An example of a prayer to Michael that might be said by a soldier at war:

"In the name of the Father, and of the Son, and of the Holy Spirit. Amen.

Most glorious Prince of the Heavenly armies, Saint Michael the Archangel, defend us in our battle against principalities and powers, against the rulers of this world of darkness, against the spirit of wickedness in the high places. Come to the assistance of men whom God has created to His likeness and whom He has redeemed at a great price from the tyranny of the devil. The Holy Church venerates thee as her guardian and protector; to thee the Lord has entrusted the souls of the redeemed to be led into Heaven. Pray therefore the God of Peace to crush Satan beneath our feet, that he may no longer retain men captive and do injury to the Church. Offer our prayers to the most High, that without delay they may draw His mercy down upon us.

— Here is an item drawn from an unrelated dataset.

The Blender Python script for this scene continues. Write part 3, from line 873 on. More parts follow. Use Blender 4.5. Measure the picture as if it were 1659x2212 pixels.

Take hold of the dragon, that old serpent, which is the devil and Satan, bind him, and cast him into the bottomless pit so that he should no more seduce the nations. Amen."

For Catholics, pendants or medals like the one Sylvia throws at Tietjens are an old tradition. Often they are given out at significant moments in the receiver's life, such as at their first communion. They are often blessed in order to offer protection to the wearer. In Tietjen's case, a pendant of St. Michael, when worn, would be a constant prayer that St. Michael bring victory to England, keep Tietjen's safe in battle, help him to heal if he were injured and then to protect his soul should he die, since St. Michael is also seen as being a weigher of souls. In this way, Sylvia throwing the pendant is not only breaking up their relationship, but also, in her way, condemning Tietjens to death and England itself to failure in the war. Assuming that as a Catholic she believes in the pendant's power, this scene shows how much she is willing to sacrifice in order to spite her husband.